● PROVIDED MATERIAL
··········

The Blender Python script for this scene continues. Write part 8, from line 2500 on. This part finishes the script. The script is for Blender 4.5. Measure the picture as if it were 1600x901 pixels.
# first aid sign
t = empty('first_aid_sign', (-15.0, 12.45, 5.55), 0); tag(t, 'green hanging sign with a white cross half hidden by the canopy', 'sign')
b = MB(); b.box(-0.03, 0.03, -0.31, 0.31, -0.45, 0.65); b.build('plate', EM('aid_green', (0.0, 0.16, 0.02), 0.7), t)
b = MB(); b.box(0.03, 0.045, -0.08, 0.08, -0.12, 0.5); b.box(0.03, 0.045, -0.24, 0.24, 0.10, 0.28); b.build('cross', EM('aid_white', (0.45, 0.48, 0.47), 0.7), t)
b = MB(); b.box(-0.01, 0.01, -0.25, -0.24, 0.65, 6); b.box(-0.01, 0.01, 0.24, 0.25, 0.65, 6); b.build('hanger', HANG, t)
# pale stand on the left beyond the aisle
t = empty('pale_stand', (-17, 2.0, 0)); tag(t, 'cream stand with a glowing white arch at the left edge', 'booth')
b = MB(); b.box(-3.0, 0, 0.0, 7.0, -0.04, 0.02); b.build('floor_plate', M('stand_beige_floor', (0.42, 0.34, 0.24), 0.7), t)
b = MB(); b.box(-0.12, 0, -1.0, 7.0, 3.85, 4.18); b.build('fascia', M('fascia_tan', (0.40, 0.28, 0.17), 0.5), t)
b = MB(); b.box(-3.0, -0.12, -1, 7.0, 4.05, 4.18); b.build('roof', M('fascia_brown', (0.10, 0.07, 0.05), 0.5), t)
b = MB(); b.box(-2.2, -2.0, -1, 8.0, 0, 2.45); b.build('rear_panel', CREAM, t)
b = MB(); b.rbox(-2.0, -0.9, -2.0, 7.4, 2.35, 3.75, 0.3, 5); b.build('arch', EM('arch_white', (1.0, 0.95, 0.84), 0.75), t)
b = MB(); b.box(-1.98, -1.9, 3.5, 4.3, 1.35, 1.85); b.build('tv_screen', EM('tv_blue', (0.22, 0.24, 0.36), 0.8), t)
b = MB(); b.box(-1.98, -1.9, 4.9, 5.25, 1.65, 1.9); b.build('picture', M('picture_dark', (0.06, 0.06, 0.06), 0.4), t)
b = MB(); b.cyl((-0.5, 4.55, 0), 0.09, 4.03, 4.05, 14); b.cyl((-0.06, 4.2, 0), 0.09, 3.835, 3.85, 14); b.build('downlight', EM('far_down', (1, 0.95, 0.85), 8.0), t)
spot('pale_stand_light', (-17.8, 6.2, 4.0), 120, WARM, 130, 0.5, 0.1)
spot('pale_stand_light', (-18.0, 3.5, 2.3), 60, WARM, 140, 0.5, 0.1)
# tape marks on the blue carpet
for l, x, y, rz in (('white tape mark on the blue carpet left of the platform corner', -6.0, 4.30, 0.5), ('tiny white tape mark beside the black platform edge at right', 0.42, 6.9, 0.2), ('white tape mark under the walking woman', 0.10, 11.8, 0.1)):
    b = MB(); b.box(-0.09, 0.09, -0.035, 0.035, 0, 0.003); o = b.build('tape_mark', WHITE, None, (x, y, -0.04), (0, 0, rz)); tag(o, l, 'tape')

··········

● WORK TO COMPLETE
Extract the full listing above without altering anything.

● WRITTEN REPLY
The Blender Python script for this scene continues. Write part 8, from line 2500 on. This part finishes the script. The script is for Blender 4.5. Measure the picture as if it were 1600x901 pixels.
# first aid sign
t = empty('first_aid_sign', (-15.0, 12.45, 5.55), 0); tag(t, 'green hanging sign with a white cross half hidden by the canopy', 'sign')
b = MB(); b.box(-0.03, 0.03, -0.31, 0.31, -0.45, 0.65); b.build('plate', EM('aid_green', (0.0, 0.16, 0.02), 0.7), t)
b = MB(); b.box(0.03, 0.045, -0.08, 0.08, -0.12, 0.5); b.box(0.03, 0.045, -0.24, 0.24, 0.10, 0.28); b.build('cross', EM('aid_white', (0.45, 0.48, 0.47), 0.7), t)
b = MB(); b.box(-0.01, 0.01, -0.25, -0.24, 0.65, 6); b.box(-0.01, 0.01, 0.24, 0.25, 0.65, 6); b.build('hanger', HANG, t)
# pale stand on the left beyond the aisle
t = empty('pale_stand', (-17, 2.0, 0)); tag(t, 'cream stand with a glowing white arch at the left edge', 'booth')
b = MB(); b.box(-3.0, 0, 0.0, 7.0, -0.04, 0.02); b.build('floor_plate', M('stand_beige_floor', (0.42, 0.34, 0.24), 0.7), t)
b = MB(); b.box(-0.12, 0, -1.0, 7.0, 3.85, 4.18); b.build('fascia', M('fascia_tan', (0.40, 0.28, 0.17), 0.5), t)
b = MB(); b.box(-3.0, -0.12, -1, 7.0, 4.05, 4.18); b.build('roof', M('fascia_brown', (0.10, 0.07, 0.05), 0.5), t)
b = MB(); b.box(-2.2, -2.0, -1, 8.0, 0, 2.45); b.build('rear_panel', CREAM, t)
b = MB(); b.rbox(-2.0, -0.9, -2.0, 7.4, 2.35, 3.75, 0.3, 5); b.build('arch', EM('arch_white', (1.0, 0.95, 0.84), 0.75), t)
b = MB(); b.box(-1.98, -1.9, 3.5, 4.3, 1.35, 1.85); b.build('tv_screen', EM('tv_blue', (0.22, 0.24, 0.36), 0.8), t)
b = MB(); b.box(-1.98, -1.9, 4.9, 5.25, 1.65, 1.9); b.build('picture', M('picture_dark', (0.06, 0.06, 0.06), 0.4), t)
b = MB(); b.cyl((-0.5, 4.55, 0), 0.09, 4.03, 4.05, 14); b.cyl((-0.06, 4.2, 0), 0.09, 3.835, 3.85, 14); b.build('downlight', EM('far_down', (1, 0.95, 0.85), 8.0), t)
spot('pale_stand_light', (-17.8, 6.2, 4.0), 120, WARM, 130, 0.5, 0.1)
spot('pale_stand_light', (-18.0, 3.5, 2.3), 60, WARM, 140, 0.5, 0.1)
# tape marks on the blue carpet
for l, x, y, rz in (('white tape mark on the blue carpet left of the platform corner', -6.0, 4.30, 0.5), ('tiny white tape mark beside the black platform edge at right', 0.42, 6.9, 0.2), ('white tape mark under the walking woman', 0.10, 11.8, 0.1)):
    b = MB(); b.box(-0.09, 0.09, -0.035, 0.035, 0, 0.003); o = b.build('tape_mark', WHITE, None, (x, y, -0.04), (0, 0, rz)); tag(o, l, 'tape')